O estudo mostra que rejeitos de mineração — antes vistos como lixo industrial — podem ser transformados em materiais que limpam a água. O que essa inversão de lógica representa para a ciência e para a própria mineração na Amazônia?

Dorsan Moraes: O rejeito da mineração não é um problema exclusivo da Amazônia. Ele afeta toda área onde há atividade mineradora. Os resíduos gerados acabam, inevitavelmente, depositados em bacias de rejeitos, onde ficam estocados até que se defina uma utilidade para eles — ou são simplesmente armazenados como lixo, em aterros controlados. Essa prática pode gerar sérios problemas ambientais. O caso de Brumadinho, em Minas Gerais, é um exemplo claro: segundo os dados divulgados sobre o rompimento de uma dessas barragens, cerca de 272 pessoas morreram e 11 continuam desaparecidas. A descoberta da possibilidade de reutilizar esses rejeitos — algo que também não é exclusivo do nosso trabalho — revela uma nova perspectiva. Ela aponta para a criação de novos materiais a partir desses insumos. Essa alternativa é importante não apenas para reduzir a quantidade de rejeitos estocados, mas também para contribuir para a solução de problemas ambientais, como a dispersão de poluentes no ambiente.
Como surgiu a ideia de transformar resíduos de vermiculita e manganês em materiais capazes de remover poluentes da água?
Dorsan Moraes: Esses dois insumos não são exclusivos do nosso trabalho, mas, nas pesquisas que desenvolvemos até o momento, foram os que apresentaram os melhores resultados. Esses estudos começaram em 2011, com a publicação do trabalho intitulado “Bentonite functionalized with propyl sulfonic acid groups used as catalyst in esterification reactions”, que nos abriu as portas para o entendimento da possibilidade de transformar materiais de origem natural — muito mais baratos que os produzidos industrialmente — em algo útil e benéfico para a sociedade. A partir daí, as pesquisas não pararam, e os resultados alcançados foram significativos, culminando nos avanços que estamos divulgando agora.
Quais foram os resultados mais surpreendentes nos testes — e o que mais te chamou atenção no comportamento desses novos materiais?
Dorsan Moraes: Os principais resultados estão publicados no periódico “Environmental pollutant removal tests by new materials synthesized from mineral tailings disposed in the region”, que representa uma extensão de duas outras publicações anteriores nessa linha de pesquisa (uma sobre “novo processo de vermiculita ativada por sódio” e o outro sobre “Os óxidos de Mn provenientes da Amazônia“. Nesse artigo, apresentamos os maiores índices alcançados para a remoção de determinados poluentes, simulando condições reais em águas residuais industriais.
No entanto, o aspecto mais relevante a ser destacado não é apenas o desempenho obtido, mas o processo de transformação desenvolvido, que pode ser aplicado a diferentes insumos, abrindo novas possibilidades para outros grupos de pesquisa. É importante lembrar que a ciência é um bem coletivo, voltado à busca de soluções para os desafios enfrentados pela humanidade.

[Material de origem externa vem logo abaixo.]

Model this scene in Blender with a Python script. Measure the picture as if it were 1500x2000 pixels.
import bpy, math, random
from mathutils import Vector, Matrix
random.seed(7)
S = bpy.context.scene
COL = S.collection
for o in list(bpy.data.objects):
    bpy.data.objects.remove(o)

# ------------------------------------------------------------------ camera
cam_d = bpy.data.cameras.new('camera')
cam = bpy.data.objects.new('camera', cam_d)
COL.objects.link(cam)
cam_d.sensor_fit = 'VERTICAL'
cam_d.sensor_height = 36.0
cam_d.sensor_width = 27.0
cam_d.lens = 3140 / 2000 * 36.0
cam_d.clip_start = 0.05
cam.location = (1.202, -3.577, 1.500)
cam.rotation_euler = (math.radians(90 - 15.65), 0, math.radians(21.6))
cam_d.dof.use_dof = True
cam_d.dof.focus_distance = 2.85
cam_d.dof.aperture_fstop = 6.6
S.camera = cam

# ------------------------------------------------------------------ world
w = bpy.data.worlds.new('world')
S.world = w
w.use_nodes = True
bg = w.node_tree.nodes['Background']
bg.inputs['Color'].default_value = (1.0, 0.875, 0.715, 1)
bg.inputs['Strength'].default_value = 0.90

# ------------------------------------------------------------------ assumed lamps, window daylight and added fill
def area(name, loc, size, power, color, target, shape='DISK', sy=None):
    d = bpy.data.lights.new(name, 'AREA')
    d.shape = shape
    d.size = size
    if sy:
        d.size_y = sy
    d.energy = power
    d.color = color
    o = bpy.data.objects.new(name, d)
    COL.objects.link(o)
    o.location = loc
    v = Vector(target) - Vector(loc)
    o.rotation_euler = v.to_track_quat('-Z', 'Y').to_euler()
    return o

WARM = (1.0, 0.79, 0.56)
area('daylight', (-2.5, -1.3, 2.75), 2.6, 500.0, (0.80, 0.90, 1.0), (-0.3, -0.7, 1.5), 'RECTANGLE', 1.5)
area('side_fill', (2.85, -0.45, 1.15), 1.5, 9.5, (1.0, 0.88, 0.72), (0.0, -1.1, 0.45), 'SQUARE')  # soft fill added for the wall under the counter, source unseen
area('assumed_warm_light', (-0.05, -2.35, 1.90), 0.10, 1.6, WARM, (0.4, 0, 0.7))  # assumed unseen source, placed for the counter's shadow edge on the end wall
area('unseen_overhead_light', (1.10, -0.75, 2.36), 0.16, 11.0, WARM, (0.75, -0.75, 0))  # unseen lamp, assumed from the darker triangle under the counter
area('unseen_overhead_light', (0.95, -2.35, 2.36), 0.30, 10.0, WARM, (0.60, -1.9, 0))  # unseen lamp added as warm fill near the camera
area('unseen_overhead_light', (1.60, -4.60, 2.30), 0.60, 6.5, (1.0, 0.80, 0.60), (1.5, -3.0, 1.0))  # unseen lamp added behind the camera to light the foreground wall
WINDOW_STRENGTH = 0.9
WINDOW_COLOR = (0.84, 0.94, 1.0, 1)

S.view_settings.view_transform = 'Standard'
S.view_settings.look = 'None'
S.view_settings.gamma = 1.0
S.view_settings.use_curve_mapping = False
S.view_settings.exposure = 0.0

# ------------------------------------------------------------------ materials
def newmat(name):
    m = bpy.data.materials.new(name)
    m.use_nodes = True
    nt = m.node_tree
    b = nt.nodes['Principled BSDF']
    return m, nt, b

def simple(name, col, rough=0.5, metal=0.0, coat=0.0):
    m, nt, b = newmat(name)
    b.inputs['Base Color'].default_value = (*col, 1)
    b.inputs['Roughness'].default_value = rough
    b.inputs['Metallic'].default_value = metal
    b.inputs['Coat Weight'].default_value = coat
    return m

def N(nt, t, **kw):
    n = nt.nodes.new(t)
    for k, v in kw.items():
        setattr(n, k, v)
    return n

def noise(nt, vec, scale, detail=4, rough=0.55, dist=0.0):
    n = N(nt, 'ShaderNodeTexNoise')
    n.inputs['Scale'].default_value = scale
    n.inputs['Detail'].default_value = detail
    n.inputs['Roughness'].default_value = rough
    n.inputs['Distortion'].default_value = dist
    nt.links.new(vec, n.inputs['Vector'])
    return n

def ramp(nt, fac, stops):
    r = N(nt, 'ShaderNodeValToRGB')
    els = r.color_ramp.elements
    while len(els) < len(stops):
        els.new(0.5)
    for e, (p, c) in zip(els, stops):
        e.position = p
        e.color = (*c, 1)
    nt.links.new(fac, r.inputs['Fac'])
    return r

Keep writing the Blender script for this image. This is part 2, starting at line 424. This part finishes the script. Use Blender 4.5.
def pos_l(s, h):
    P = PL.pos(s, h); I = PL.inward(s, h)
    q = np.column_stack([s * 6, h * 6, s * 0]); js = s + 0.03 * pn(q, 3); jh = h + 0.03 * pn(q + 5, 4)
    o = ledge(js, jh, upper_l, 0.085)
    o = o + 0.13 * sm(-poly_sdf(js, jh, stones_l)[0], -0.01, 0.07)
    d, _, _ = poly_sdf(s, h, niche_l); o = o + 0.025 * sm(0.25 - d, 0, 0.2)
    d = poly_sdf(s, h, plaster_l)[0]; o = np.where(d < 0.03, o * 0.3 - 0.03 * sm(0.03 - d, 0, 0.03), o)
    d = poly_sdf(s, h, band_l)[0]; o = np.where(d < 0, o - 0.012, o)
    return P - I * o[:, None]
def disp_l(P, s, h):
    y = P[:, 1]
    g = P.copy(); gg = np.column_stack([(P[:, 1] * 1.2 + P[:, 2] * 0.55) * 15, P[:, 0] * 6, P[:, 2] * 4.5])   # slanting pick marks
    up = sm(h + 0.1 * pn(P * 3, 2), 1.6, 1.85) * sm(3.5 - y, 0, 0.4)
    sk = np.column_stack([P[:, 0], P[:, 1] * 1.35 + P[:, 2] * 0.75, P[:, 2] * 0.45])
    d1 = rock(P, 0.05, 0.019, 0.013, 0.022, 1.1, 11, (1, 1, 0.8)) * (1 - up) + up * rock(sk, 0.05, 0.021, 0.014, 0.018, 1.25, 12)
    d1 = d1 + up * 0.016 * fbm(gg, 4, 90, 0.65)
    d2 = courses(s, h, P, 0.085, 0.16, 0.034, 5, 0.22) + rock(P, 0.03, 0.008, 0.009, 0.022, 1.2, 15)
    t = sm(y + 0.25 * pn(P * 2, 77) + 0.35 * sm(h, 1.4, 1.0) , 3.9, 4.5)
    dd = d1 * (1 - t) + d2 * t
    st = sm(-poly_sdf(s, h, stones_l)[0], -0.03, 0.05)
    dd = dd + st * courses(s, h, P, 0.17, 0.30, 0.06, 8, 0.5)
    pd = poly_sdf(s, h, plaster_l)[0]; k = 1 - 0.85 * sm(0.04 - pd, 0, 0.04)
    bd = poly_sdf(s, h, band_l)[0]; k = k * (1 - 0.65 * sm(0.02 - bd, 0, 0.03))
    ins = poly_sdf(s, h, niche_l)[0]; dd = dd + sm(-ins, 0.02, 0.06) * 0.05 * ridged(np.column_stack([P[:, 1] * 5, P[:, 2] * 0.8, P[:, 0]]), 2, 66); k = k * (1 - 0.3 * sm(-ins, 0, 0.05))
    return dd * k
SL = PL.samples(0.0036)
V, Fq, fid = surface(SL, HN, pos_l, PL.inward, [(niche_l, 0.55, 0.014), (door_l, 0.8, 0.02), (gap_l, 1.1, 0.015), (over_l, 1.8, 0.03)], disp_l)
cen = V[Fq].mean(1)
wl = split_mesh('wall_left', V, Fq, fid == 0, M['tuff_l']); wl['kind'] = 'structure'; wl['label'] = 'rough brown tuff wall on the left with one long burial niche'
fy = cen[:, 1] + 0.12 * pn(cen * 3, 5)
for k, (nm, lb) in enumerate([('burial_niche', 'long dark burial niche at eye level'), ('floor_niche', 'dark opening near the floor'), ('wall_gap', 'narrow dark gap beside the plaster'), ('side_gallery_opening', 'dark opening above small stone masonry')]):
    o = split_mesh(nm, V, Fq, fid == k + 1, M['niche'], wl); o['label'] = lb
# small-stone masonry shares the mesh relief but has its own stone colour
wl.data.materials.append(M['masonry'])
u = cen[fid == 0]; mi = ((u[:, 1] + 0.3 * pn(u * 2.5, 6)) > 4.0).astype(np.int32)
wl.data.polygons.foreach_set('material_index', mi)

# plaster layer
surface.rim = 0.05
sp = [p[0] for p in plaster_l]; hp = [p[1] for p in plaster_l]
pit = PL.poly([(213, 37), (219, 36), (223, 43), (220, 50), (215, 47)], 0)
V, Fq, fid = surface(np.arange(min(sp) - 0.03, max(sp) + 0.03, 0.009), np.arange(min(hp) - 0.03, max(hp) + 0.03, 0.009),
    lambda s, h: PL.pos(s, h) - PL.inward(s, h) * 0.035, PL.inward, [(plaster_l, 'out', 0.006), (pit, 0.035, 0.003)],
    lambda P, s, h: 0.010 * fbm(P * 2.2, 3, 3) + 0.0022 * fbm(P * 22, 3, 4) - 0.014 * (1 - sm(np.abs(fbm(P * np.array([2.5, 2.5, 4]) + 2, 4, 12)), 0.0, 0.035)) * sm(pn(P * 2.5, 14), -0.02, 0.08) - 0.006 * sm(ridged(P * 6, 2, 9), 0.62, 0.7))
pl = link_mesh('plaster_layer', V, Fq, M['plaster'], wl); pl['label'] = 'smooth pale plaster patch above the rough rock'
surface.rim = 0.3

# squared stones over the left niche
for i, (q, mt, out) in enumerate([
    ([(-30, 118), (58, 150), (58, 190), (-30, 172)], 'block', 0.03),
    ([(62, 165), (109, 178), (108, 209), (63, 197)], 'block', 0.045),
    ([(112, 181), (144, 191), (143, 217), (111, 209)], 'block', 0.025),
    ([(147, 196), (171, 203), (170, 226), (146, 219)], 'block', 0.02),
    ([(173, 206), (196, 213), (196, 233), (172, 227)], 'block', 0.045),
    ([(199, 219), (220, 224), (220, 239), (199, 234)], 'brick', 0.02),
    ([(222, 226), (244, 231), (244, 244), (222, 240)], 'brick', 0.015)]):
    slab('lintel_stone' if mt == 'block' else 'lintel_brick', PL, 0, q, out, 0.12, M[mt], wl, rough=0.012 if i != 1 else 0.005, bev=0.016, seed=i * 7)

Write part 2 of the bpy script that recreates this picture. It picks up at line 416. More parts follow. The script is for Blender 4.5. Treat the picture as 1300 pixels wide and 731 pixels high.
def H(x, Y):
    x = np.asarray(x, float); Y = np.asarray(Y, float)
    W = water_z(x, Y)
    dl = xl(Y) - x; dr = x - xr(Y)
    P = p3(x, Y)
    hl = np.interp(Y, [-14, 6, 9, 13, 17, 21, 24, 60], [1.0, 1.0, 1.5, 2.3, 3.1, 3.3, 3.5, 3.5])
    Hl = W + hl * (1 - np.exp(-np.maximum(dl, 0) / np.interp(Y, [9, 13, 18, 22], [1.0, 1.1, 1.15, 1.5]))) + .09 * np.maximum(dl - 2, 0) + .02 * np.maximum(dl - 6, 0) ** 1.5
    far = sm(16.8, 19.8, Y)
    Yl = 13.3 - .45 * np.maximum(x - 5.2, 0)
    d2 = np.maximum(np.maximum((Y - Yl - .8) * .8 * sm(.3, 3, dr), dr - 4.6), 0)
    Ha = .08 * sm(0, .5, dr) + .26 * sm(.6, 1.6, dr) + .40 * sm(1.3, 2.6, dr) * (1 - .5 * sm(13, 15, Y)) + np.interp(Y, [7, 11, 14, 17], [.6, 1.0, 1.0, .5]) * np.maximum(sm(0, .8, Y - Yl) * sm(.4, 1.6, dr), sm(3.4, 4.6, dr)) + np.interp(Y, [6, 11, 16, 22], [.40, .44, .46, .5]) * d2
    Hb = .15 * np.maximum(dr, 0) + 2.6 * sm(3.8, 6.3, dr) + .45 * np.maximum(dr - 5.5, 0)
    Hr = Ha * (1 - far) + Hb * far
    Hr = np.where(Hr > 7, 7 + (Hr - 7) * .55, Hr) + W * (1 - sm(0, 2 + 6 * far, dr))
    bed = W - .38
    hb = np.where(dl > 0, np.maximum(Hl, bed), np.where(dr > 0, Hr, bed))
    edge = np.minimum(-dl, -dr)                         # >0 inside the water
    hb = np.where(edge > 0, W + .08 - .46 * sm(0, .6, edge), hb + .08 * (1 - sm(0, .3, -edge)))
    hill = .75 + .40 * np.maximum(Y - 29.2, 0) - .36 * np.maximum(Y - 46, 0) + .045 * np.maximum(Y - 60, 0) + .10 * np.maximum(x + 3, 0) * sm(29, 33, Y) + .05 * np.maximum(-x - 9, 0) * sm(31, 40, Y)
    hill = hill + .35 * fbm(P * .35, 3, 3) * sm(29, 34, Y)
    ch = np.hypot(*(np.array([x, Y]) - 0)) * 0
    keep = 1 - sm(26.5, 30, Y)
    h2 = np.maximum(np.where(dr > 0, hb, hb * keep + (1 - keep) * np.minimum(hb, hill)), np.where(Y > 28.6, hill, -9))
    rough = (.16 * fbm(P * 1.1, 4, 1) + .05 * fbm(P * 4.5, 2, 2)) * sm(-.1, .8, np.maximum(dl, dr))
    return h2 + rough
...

A Amazônia é hoje uma das regiões mais impactadas pela mineração e também a que mais precisa de soluções ambientais urgentes. De que forma essa tecnologia pode ser aplicada na prática para despoluir rios e reduzir passivos ambientais?
Dorsan Moraes: A despoluição dos rios por meio dessa tecnologia não significa pegar a água já poluída e tratá-la até que se torne potável — isso seria algo muito difícil de alcançar. O objetivo é atuar na origem do problema, ou seja, na saída ou no tratamento das águas provenientes de mineradoras e indústrias. Dessa forma, o despejo que chega aos rios conterá uma quantidade mínima de poluentes, permitindo que a própria natureza consiga eliminar o restante. Poucos se atentam à capacidade natural de regeneração do meio ambiente, que depende diretamente da carga de resíduos à qual é exposto. Nós apenas damos um pequeno empurrãozinho nesse processo.
Que tipo de impacto social essa inovação pode ter para comunidades ribeirinhas e populações que vivem próximas às áreas de mineração?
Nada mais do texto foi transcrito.